Kitrushing

By Kitrushing

Ed Johnson's Grave, Pleasant Garden Cemetery

My dear wife and I frequently walk in the  long abandoned Pleasant Garden Cemetery near our home. It is a poignant place, filled with memories of a distant time, of past cultures, of old truths, of an increasingly distant history. 

Pleasant Garden is a Black cemetery. It served Chattanooga's Black community for more than 100 years until the social upheavals of the 50s and 60s made an anachronism of separate burial grounds .

This afternoon was especially sober. The late sunlight filtered through the trees, making early spring patterns on last fall's leaves.
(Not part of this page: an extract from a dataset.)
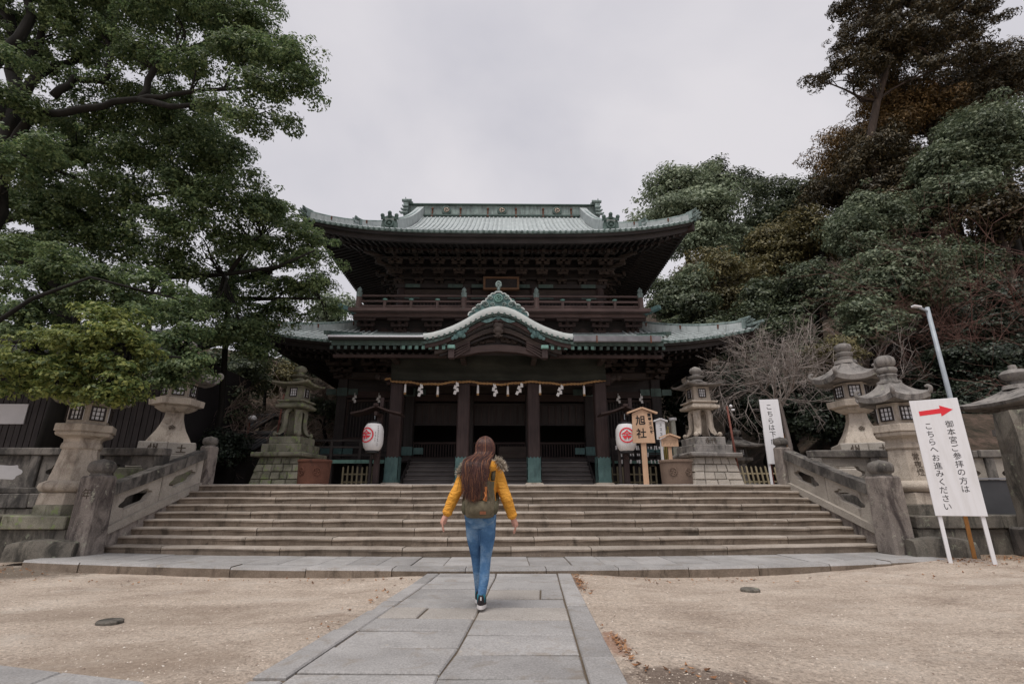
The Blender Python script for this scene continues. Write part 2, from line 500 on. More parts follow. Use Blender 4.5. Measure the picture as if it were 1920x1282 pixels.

It was quiet, only the rustling of wind among the trees, and the distant sound of traffic.  It was peaceful. It was, indeed, pleasant.

Up a rise from our path we saw the old plastic tulips still keeping quiet sentinel over Ed Johnson's grave.

Johnson died in 1906. He was victim of Chattanooga's last public lynching.

Some time ago, I shared in Blipfoto a photograph of the grave and some thoughts about Ed Johnson. Tonight, once again, I was caught by the fading light, the interplay of the light on the bare trees and fallen leaves. The plastic tulips over the grave were placed there more than a year ago by some unknown, and there they've maintained vigil.

The world has changed since 1906. I wonder tonight, however, have people changed? Many of us, especially in my country, claim to adhere to the primary tenet of Christianity, that is, Love. 

Ed Jones was lynched in love? The newly developing US policies on refugees are in love? Times change. Do people?

Love is an ideal for which we claim to work. We claim to seek love in our hearts. We claim to share love with others. Certainly, love is an ideal of worth.

Personal opinion now:  love is a goal toward which me must continue to strive, in spite of our human failings, in spite of our weaknesses, in spite of our humanness!